Tucson CitizenTucson Citizen

Budget plan includes photo enforcement of speed limits

Senate leaders’ budget plan includes having the Arizona Department of Public Safety use photo enforcement of highway speed limits, an initiative that a critic said should be named “Janet Cams” to recognize Gov. Janet Napolitano’s role in proposing it.

One of several bills to implement the Senate leaders’ budget plan would set $165 fines for state photo enforcement citations. Those fines would not be subject to normal surcharges except for a 10 percent add-on required under a voter-approved law on public campaign financing.

Also, the state would not consider photo speed enforcement citations in determining whether a driver’s license should be revoked or suspended.

The budget plan specifies that $26.5 million from citations would be used to cover costs of the DPS, courts and a contractor. It also says any money left over would go into the state general fund, but there’s no figure in the budget for how much that would be.

Senate President Tim Bee, R-Tucson, said that’s because it’s not known in advance how much money would be raised. “It’s unpredictable,” he said.

Napolitano included $90 million in revenue from photo enforcement in her January budget proposal but lawmakers and others derided the figure as unrealistically high based on the number of cameras and citations expected to be involved.
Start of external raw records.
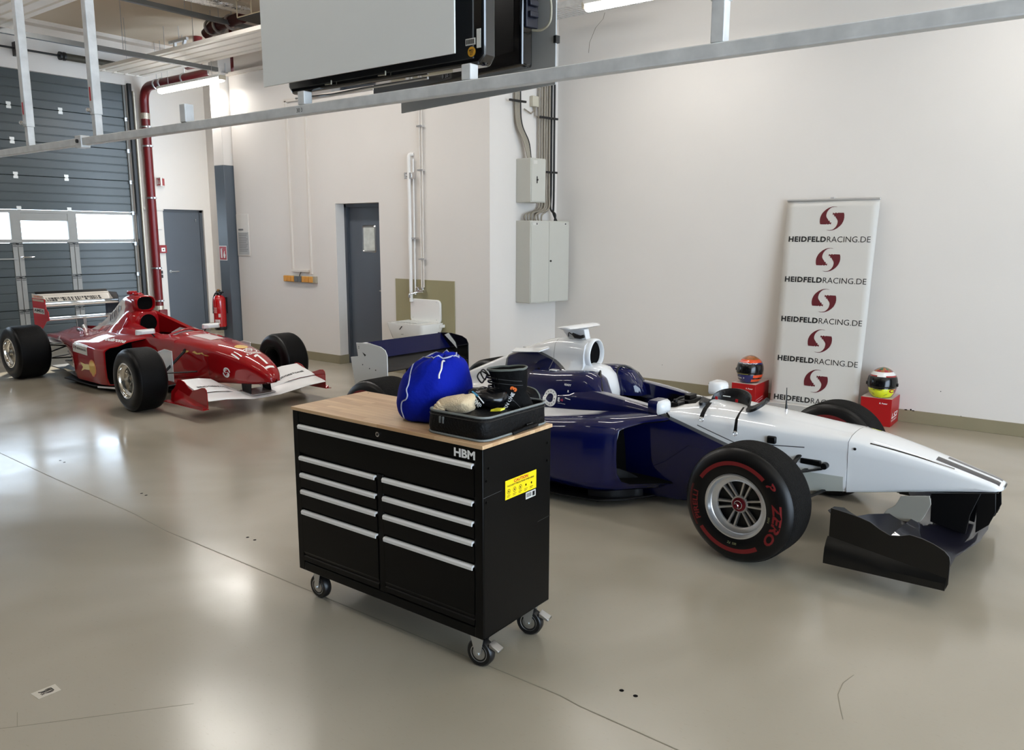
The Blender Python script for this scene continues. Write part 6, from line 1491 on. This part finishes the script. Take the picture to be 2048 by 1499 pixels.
rm_st = [(-2.3, .66, .52, .30, .30, .06, 0, .16, .66), (-1.55, .70, .60, .37, .34, .06, 0, .24, .70), (-1.48, .70, .62, .37, .34, .06, .9, .23, .70), (-1.40, .70, .63, .37, .335, .06, 1, .23, .70),
         (-1.0, .69, .635, .355, .32, .06, 1, .24, .675), (-.66, .69, .635, .325, .295, .09, 1, .20, .68), (-.58, .69, .635, .318, .29, .10, .4, .15, .685), (-.52, .69, .634, .31, .285, .11, 0, .14, .68), (-.30, .685, .63, .295, .27, .14, 0, .13, .67)]
m_rmono = zone_mat('red_monocoque_paint', C_R, [(srgb(9, 8, 9), [[(0, 1, 0, .215), (0, -1, 0, .215), (0, 0, -1, .64), (-1, 0, 0, -.55), (1, 0, 0, 1.55), (0, 0, 1, -.15)]])])
rmono = body('monocoque', red, rm_st, m_rmono, mono_ring, smooth=42)
# sloping cockpit surround on both sides
for s in (-1, 1):
    mb = MB(); rings = []
    for u, zt, y0, y1, zb in ((-1.62, .88, .12, .24, .62), (-1.48, .86, .13, .27, .62), (-1.25, .81, .15, .31, .62), (-1.0, .755, .17, .335, .62), (-.75, .71, .17, .325, .62), (-.58, .685, .13, .30, .62), (-.50, .675, .10, .28, .63)):
        if s < 0: zt = zb+(zt-zb)*.55 if u > -1.5 else zt-.03
        rings.append([(u, s*y0, zb), (u, s*y0, zt-.02), (u, s*(y0+.025), zt), (u, s*(y0+.05), zt-.012), (u, s*(y0*.4+y1*.6), (zt+zb)/2+.02), (u, s*y1, zb+.02), (u, s*(y1+.01), zb)])
    mb.loft(rings); mb.build('cockpit_surround', m_red_p, red, smooth=50)
MB().prism([(-.66, -.13, .69), (-.50, -.16, .665), (-.50, .16, .665), (-.66, .13, .69), (-.70, 0, .735)], (0, 0, .003)).build('windscreen', mat('smoky_screen', srgb(60, 40, 60), .1, coat=1), red, smooth=60)
MB().tube(catmull([(-.56, -.2, .68), (-.52, 0, .73), (-.56, .2, .68)], 8), .012, 8).build('screen_lip', m_red_p, red, smooth=60)
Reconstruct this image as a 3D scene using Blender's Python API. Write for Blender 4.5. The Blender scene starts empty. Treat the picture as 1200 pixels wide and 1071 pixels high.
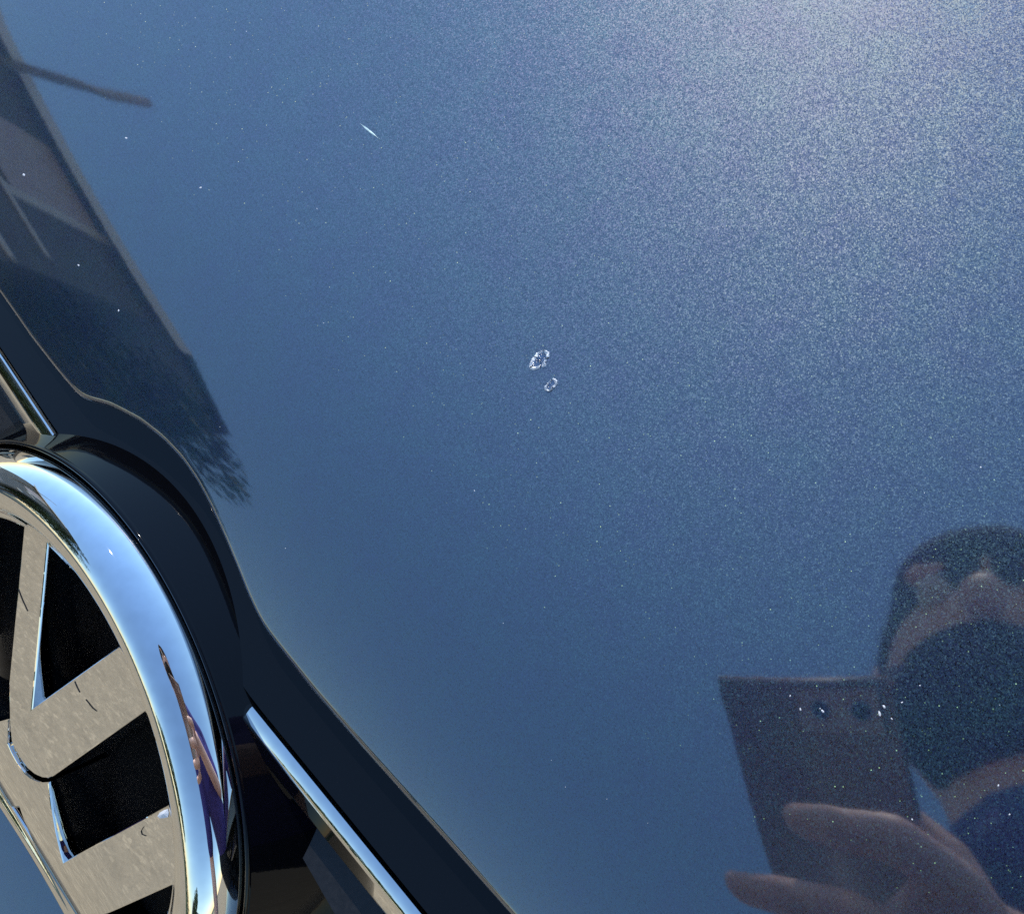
import bpy, bmesh, math, random
import numpy as np
from mathutils import Vector, Matrix
random.seed(4); rng = np.random.default_rng(4)
sc = bpy.context.scene
C = sc.collection

# ------------------------------------------------------------------ camera
# car frame in camera axes (x right, y down, z away); hood plane: X lateral, B rearward, N up
FPX, PW, PH = 1230.0, 1200.0, 1071.0
D = 0.205                                   # phone camera to bonnet, along the bonnet's normal
def nrm(v): v = np.asarray(v, float); return v / np.linalg.norm(v)
Nc = nrm((-0.30227, -0.22732, -0.92572)); Xc = nrm((0.65290, 0.65821, -0.37482))
Bc = np.cross(Nc, Xc)
SL = math.radians(13)                       # slope of the bonnet
Zc = math.cos(SL) * Nc + math.sin(SL) * Bc
Yc = math.cos(SL) * Bc - math.sin(SL) * Nc
M = np.array([Xc, Yc, Zc])                  # camera axes -> world
O = np.array([0.1446, 0.16, 0.95])          # point of the bonnet nearest the camera
Xw = M @ Xc; Bw = M @ Bc; Nw = M @ Nc
CAM = O + D * Nw
def hp(a, b, h): return O + a * Xw + b * Bw + h * Nw        # bonnet coordinates -> world
def cw(p): return CAM + M @ np.asarray(p, float)            # camera coordinates -> world
cam = bpy.data.cameras.new('camera'); camo = bpy.data.objects.new('camera', cam); C.objects.link(camo)
cam.sensor_width = 36; cam.lens = 36 * FPX / PW; cam.clip_start = 0.002; cam.clip_end = 1000
Rm = np.column_stack([M @ (1, 0, 0), M @ (0, -1, 0), M @ (0, 0, -1)])
camo.matrix_world = Matrix(np.block([[Rm, CAM.reshape(3, 1)], [np.zeros((1, 3)), np.ones((1, 1))]]).tolist())
sc.camera = camo

# ------------------------------------------------------------------ light
_r = nrm(((985 - PW / 2) / FPX, (-215 - PH / 2) / FPX, 1.0))
SUNC = _r - 2 * (_r @ Nc) * Nc               # glow of the flakes peaks just above the frame           # towards the sun, camera axes
S = nrm(M @ SUNC)
sun = bpy.data.lights.new('sun', 'SUN'); sun.energy = 2.4; sun.angle = math.radians(0.5); sun.color = (1, 0.93, 0.82)
suno = bpy.data.objects.new('sun', sun); C.objects.link(suno)
suno.rotation_euler = Vector(S).to_track_quat('Z', 'Y').to_euler()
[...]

Napolitano first publicly advocated statewide use of the technology roughly a year earlier as a means of improving public safety, well before the state fell into fiscal hard times.

Citing reduced speed and accident rates on a Scottsdale stretch of the Loop 101 freeway monitored by cameras, Napolitano in early 2007 ordered the Department of Public Safety to start planning a statewide program.

However, legislative critics have criticized the initiative as being designed to raise money for the state.

Republican Sen. Ron Gould of Lake Havasu City unsuccessfully proposed naming the system as “Janet Cams — Smile and Pay Up.”

The DPS is evaluating bids submitted under a request for proposals using 100 or more cameras, both in mobile units and at fixed locations.